Zach Braff as JACKSON in PERCY. Image courtesy of Mongreal Media. Percy receives a letter, a legal letter, demanding restitution for illegally using Monsanto’s patented Roundup Ready canola. They sued him for patent infringement. As is common for Davids in David and Goliath stories, Percy has no legal knowledge, and has no contacts with deep pockets to win this battle. Percy turns to Jackson Weaver (Zach Braff) – presumably the only lawyer in town, whose advice is that he’s unlikely to win the court battle but since he also can’t afford to settle, off to court they go. It’s nice seeing Braff in a mature role, there’s also a comfort level with his character – a lawyer who knows he’s in over his head but still does the best he can.

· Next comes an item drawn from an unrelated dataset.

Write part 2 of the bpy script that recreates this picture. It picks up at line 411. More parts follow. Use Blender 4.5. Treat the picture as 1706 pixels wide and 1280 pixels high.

Percy is an important story – the outcomes of this case have significant impacts on the future of farming worldwide. That importance does help build intrigue especially at the beginning. And then we have actors like Walken (in, dare I say, normal mode) and Christina Ricci as an American GMO-activist working for an agricultural lobbying firm whose presence can help keep audiences connected.
Unsurprisingly, especially given the title, the film focuses on Percy himself as opposed to the actual court battles. It follows his hesitant rise as a spokesperson for farmers all over the world which includes a sojourn to India. The film slows down significantly when we just follow Percy around. The interest lies in the courtroom, but the farther we get into the film, the less time we spend there. Which is disappointing because the culmination at the Supreme Court of Canada should have had the weight that that sentence implies.
Audiences looking for the simpler version of a legal drama should find comfort in the well-produced straight-forward telling of Percy. It should also be a must watch for agriculturists. For others looking for 2020’s answer to Dark Waters, this will probably be a let down since it doesn’t live up to those same cinematic heights.